Goan Architecture, a positive view.
During my first days in Panjim, a friend took me with him and we were just driving in and around Panjim city. While looking at more or less recently (means past 20 years) constructed buildings, I was shocked to see all those blackened facades. I asked my friend when this horrible firestorm had happened? He answered with a somehow astounded and at the same time amused look, there was nothing such as a fire and it is just black mold.
Suddenly I remembered one of our professors during studying architecture in Germany. He told us. “Keep the water away from the building!” Here in a subtropical climate with a four months lasting rainy session, if not following this advice seems even more dramatic and definitely necessary.
A closer look at Goan architecture of the past, reveals a few indications to make it such a unique style and well adapted to the climate (sunshine and rain) as well. First of all it is the height of the buildings, one or at most two stores only. The mighty sloping roofs with their huge roof overhangs. Still the coconut trees next to them are taller, shading the roof with their branches. Then the two major types, the more inward courtyard house and its more extrovert cousin with street-facing verandahs. Coming from a country where 90 % of sloped roofs are constructed with wood, it was good to see those imposing hipped roofs after all the cast-in-concrete roofs. As it is with most of old buildings the detailed craftsmanship makes the charm of it, be it the woodwork or the flooring.

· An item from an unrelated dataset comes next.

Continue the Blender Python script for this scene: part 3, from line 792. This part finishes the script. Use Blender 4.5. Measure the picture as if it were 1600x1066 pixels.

And to highlight one detail, I was so impressed by the “shell windows”, as I called them. The shutters of those windows bear vertical wooden members and then shells are staggered in rows above each other. Already a pleasure to look at them from the street side but try to get a chance to enter the building. It is amazing to see a torching May sunlight softened to a pale yellow glow. It reminded me to a chapel in Italy. The upper windows, had instead of glass panes, thinly cut panels of marble stone. What an amazing soft and tranquil light waved through the chapel and here in Goa I found the similar idea.
Just follow a randomly picked tourist and look where he or she takes pictures (beside the usual Mandovi river and sunset snaps). It is obviously within the picturesque quarters of old Panjim with its heritage buildings. For sure no one comes to Goa and clicks a picture in front of a building which they can see similar ones (and in abundance) at their own home town.
Which brings me to another sad point. Simply it is about time to wake up and show respect for the heritage buildings. At many places you can see beautiful old buildings but abandoned or run down for some or the other reason(s). We have a proverb in Germany and translated it goes like,
“If you are in possession of something, it is not merely about owning it, you are responsible for it as well.”
Luckily there are some architects and responsible individuals who take care of it. To highlight a few, surely less than all who deserve to be penned down here. I would call Gerard da Cunha together with Lady Helen Hamlin and Dean de Cruz true lovers of careful integrated Goan architecture. Gerard da Cunha has done a great job while restoring the Reis Magos Fort and so did Dean de Cruz with the amazing Nilaya Resort.
Goa is not famous for beaches and sunshine only, but also for its rich cultural diversity and their exceptional built heritage. Let us work towards keeping them intact for future generations to come.